> _Request_: Below is a block of data; give all of it again word for word.

> _Source excerpt_:
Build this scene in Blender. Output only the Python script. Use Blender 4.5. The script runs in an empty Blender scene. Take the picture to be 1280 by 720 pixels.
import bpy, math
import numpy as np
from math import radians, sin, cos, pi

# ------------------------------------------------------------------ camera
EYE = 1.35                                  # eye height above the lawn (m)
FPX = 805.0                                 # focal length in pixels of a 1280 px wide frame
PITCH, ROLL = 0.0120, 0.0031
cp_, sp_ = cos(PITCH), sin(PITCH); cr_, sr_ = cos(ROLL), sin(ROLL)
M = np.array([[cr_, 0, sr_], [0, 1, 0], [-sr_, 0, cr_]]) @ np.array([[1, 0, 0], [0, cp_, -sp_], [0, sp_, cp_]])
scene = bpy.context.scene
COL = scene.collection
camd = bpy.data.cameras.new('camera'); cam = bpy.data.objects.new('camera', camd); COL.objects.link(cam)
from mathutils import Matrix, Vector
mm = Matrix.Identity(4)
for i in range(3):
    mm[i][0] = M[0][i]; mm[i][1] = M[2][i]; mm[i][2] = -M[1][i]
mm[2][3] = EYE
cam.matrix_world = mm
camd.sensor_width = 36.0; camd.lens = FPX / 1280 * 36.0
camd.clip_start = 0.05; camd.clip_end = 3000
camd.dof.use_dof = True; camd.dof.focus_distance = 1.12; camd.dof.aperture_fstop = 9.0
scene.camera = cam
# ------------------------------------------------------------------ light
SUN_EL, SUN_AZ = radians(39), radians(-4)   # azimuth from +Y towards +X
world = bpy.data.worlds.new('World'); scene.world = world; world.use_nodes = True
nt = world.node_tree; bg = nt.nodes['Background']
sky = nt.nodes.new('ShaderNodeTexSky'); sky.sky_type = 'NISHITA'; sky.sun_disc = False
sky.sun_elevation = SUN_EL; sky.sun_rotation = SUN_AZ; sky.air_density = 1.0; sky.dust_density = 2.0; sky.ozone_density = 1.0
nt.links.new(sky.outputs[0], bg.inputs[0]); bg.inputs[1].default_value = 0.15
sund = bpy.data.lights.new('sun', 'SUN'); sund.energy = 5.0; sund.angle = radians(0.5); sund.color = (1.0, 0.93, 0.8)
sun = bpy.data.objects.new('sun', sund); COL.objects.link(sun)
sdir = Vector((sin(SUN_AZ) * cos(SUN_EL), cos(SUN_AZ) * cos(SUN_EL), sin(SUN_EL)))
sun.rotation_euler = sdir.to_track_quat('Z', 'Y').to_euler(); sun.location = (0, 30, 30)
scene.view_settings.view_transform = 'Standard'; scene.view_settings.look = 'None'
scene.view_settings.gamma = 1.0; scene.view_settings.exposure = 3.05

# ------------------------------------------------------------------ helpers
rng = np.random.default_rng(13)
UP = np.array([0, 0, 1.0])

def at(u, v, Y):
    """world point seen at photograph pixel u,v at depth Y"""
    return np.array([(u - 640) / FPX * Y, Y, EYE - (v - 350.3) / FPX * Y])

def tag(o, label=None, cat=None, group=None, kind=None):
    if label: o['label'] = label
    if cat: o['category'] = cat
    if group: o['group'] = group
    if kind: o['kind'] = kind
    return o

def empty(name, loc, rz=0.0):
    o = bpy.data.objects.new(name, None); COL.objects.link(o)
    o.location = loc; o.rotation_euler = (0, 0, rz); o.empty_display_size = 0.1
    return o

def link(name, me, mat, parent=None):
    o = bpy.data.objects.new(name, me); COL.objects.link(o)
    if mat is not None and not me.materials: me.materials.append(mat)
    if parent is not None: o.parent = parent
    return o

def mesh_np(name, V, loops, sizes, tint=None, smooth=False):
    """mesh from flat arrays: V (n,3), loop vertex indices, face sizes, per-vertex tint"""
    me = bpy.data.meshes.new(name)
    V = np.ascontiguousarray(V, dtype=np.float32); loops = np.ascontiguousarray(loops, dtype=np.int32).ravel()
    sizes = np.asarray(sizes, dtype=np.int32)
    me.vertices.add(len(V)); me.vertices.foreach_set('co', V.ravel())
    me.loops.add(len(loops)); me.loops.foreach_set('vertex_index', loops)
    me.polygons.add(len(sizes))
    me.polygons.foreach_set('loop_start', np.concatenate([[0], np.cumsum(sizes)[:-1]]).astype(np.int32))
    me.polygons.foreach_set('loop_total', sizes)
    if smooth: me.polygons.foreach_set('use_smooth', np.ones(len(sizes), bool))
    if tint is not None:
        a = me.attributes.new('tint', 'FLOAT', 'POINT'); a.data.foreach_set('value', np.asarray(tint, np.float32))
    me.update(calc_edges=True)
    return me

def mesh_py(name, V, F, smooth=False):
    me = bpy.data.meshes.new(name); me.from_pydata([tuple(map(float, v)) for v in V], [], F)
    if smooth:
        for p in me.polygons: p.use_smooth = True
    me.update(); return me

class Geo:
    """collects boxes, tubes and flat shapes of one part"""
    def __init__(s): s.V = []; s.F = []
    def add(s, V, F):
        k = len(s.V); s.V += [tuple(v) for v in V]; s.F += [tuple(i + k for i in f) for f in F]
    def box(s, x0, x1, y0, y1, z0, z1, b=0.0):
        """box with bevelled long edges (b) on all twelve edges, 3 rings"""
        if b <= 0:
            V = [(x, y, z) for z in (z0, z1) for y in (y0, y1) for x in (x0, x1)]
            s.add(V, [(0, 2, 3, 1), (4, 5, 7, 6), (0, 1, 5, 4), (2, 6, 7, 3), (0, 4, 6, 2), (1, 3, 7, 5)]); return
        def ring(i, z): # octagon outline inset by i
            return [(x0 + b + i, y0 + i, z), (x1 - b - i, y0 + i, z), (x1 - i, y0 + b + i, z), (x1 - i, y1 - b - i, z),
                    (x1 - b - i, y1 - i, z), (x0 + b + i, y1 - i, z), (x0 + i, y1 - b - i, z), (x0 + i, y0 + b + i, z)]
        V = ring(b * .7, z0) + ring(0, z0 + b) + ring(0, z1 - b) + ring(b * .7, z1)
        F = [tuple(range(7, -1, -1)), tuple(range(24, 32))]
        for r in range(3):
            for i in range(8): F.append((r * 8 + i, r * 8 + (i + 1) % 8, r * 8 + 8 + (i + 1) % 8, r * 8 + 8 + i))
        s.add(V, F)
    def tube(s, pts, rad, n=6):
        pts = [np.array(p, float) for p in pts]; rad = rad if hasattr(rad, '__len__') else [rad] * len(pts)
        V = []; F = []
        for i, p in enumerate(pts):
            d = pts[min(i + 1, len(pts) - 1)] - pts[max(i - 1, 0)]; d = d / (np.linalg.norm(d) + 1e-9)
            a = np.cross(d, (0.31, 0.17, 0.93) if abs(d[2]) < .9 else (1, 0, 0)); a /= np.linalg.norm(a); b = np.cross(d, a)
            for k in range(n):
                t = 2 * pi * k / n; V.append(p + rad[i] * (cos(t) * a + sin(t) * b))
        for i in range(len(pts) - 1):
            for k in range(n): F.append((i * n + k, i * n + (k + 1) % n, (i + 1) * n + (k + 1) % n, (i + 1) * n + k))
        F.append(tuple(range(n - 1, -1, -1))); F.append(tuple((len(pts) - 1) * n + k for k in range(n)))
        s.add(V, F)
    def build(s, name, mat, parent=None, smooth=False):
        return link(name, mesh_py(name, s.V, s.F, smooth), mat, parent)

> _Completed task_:
Build this scene in Blender. Output only the Python script. Use Blender 4.5. The script runs in an empty Blender scene. Take the picture to be 1280 by 720 pixels.
import bpy, math
import numpy as np
from math import radians, sin, cos, pi

# ------------------------------------------------------------------ camera
EYE = 1.35                                  # eye height above the lawn (m)
FPX = 805.0                                 # focal length in pixels of a 1280 px wide frame
PITCH, ROLL = 0.0120, 0.0031
cp_, sp_ = cos(PITCH), sin(PITCH); cr_, sr_ = cos(ROLL), sin(ROLL)
M = np.array([[cr_, 0, sr_], [0, 1, 0], [-sr_, 0, cr_]]) @ np.array([[1, 0, 0], [0, cp_, -sp_], [0, sp_, cp_]])
scene = bpy.context.scene
COL = scene.collection
camd = bpy.data.cameras.new('camera'); cam = bpy.data.objects.new('camera', camd); COL.objects.link(cam)
from mathutils import Matrix, Vector
mm = Matrix.Identity(4)
for i in range(3):
    mm[i][0] = M[0][i]; mm[i][1] = M[2][i]; mm[i][2] = -M[1][i]
mm[2][3] = EYE
cam.matrix_world = mm
camd.sensor_width = 36.0; camd.lens = FPX / 1280 * 36.0
camd.clip_start = 0.05; camd.clip_end = 3000
camd.dof.use_dof = True; camd.dof.focus_distance = 1.12; camd.dof.aperture_fstop = 9.0
scene.camera = cam
# ------------------------------------------------------------------ light
SUN_EL, SUN_AZ = radians(39), radians(-4)   # azimuth from +Y towards +X
world = bpy.data.worlds.new('World'); scene.world = world; world.use_nodes = True
nt = world.node_tree; bg = nt.nodes['Background']
sky = nt.nodes.new('ShaderNodeTexSky'); sky.sky_type = 'NISHITA'; sky.sun_disc = False
sky.sun_elevation = SUN_EL; sky.sun_rotation = SUN_AZ; sky.air_density = 1.0; sky.dust_density = 2.0; sky.ozone_density = 1.0
nt.links.new(sky.outputs[0], bg.inputs[0]); bg.inputs[1].default_value = 0.15
sund = bpy.data.lights.new('sun', 'SUN'); sund.energy = 5.0; sund.angle = radians(0.5); sund.color = (1.0, 0.93, 0.8)
sun = bpy.data.objects.new('sun', sund); COL.objects.link(sun)
sdir = Vector((sin(SUN_AZ) * cos(SUN_EL), cos(SUN_AZ) * cos(SUN_EL), sin(SUN_EL)))
sun.rotation_euler = sdir.to_track_quat('Z', 'Y').to_euler(); sun.location = (0, 30, 30)
scene.view_settings.view_transform = 'Standard'; scene.view_settings.look = 'None'
scene.view_settings.gamma = 1.0; scene.view_settings.exposure = 3.05

# ------------------------------------------------------------------ helpers
rng = np.random.default_rng(13)
UP = np.array([0, 0, 1.0])

def at(u, v, Y):
    """world point seen at photograph pixel u,v at depth Y"""
    return np.array([(u - 640) / FPX * Y, Y, EYE - (v - 350.3) / FPX * Y])

def tag(o, label=None, cat=None, group=None, kind=None):
    if label: o['label'] = label
    if cat: o['category'] = cat
    if group: o['group'] = group
    if kind: o['kind'] = kind
    return o

def empty(name, loc, rz=0.0):
    o = bpy.data.objects.new(name, None); COL.objects.link(o)
    o.location = loc; o.rotation_euler = (0, 0, rz); o.empty_display_size = 0.1
    return o

def link(name, me, mat, parent=None):
    o = bpy.data.objects.new(name, me); COL.objects.link(o)
    if mat is not None and not me.materials: me.materials.append(mat)
    if parent is not None: o.parent = parent
    return o

def mesh_np(name, V, loops, sizes, tint=None, smooth=False):
    """mesh from flat arrays: V (n,3), loop vertex indices, face sizes, per-vertex tint"""
    me = bpy.data.meshes.new(name)
    V = np.ascontiguousarray(V, dtype=np.float32); loops = np.ascontiguousarray(loops, dtype=np.int32).ravel()
    sizes = np.asarray(sizes, dtype=np.int32)
    me.vertices.add(len(V)); me.vertices.foreach_set('co', V.ravel())
    me.loops.add(len(loops)); me.loops.foreach_set('vertex_index', loops)
    me.polygons.add(len(sizes))
    me.polygons.foreach_set('loop_start', np.concatenate([[0], np.cumsum(sizes)[:-1]]).astype(np.int32))
    me.polygons.foreach_set('loop_total', sizes)
    if smooth: me.polygons.foreach_set('use_smooth', np.ones(len(sizes), bool))
    if tint is not None:
        a = me.attributes.new('tint', 'FLOAT', 'POINT'); a.data.foreach_set('value', np.asarray(tint, np.float32))
    me.update(calc_edges=True)
    return me

def mesh_py(name, V, F, smooth=False):
    me = bpy.data.meshes.new(name); me.from_pydata([tuple(map(float, v)) for v in V], [], F)
    if smooth:
        for p in me.polygons: p.use_smooth = True
    me.update(); return me

class Geo:
    """collects boxes, tubes and flat shapes of one part"""
    def __init__(s): s.V = []; s.F = []
    def add(s, V, F):
        k = len(s.V); s.V += [tuple(v) for v in V]; s.F += [tuple(i + k for i in f) for f in F]
    def box(s, x0, x1, y0, y1, z0, z1, b=0.0):
        """box with bevelled long edges (b) on all twelve edges, 3 rings"""
        if b <= 0:
            V = [(x, y, z) for z in (z0, z1) for y in (y0, y1) for x in (x0, x1)]
            s.add(V, [(0, 2, 3, 1), (4, 5, 7, 6), (0, 1, 5, 4), (2, 6, 7, 3), (0, 4, 6, 2), (1, 3, 7, 5)]); return
        def ring(i, z): # octagon outline inset by i
            return [(x0 + b + i, y0 + i, z), (x1 - b - i, y0 + i, z), (x1 - i, y0 + b + i, z), (x1 - i, y1 - b - i, z),
                    (x1 - b - i, y1 - i, z), (x0 + b + i, y1 - i, z), (x0 + i, y1 - b - i, z), (x0 + i, y0 + b + i, z)]
        V = ring(b * .7, z0) + ring(0, z0 + b) + ring(0, z1 - b) + ring(b * .7, z1)
        F = [tuple(range(7, -1, -1)), tuple(range(24, 32))]
        for r in range(3):
            for i in range(8): F.append((r * 8 + i, r * 8 + (i + 1) % 8, r * 8 + 8 + (i + 1) % 8, r * 8 + 8 + i))
        s.add(V, F)
    def tube(s, pts, rad, n=6):
        pts = [np.array(p, float) for p in pts]; rad = rad if hasattr(rad, '__len__') else [rad] * len(pts)
        V = []; F = []
        for i, p in enumerate(pts):
            d = pts[min(i + 1, len(pts) - 1)] - pts[max(i - 1, 0)]; d = d / (np.linalg.norm(d) + 1e-9)
            a = np.cross(d, (0.31, 0.17, 0.93) if abs(d[2]) < .9 else (1, 0, 0)); a /= np.linalg.norm(a); b = np.cross(d, a)
            for k in range(n):
                t = 2 * pi * k / n; V.append(p + rad[i] * (cos(t) * a + sin(t) * b))
        for i in range(len(pts) - 1):
            for k in range(n): F.append((i * n + k, i * n + (k + 1) % n, (i + 1) * n + (k + 1) % n, (i + 1) * n + k))
        F.append(tuple(range(n - 1, -1, -1))); F.append(tuple((len(pts) - 1) * n + k for k in range(n)))
        s.add(V, F)
    def build(s, name, mat, parent=None, smooth=False):
        return link(name, mesh_py(name, s.V, s.F, smooth), mat, parent)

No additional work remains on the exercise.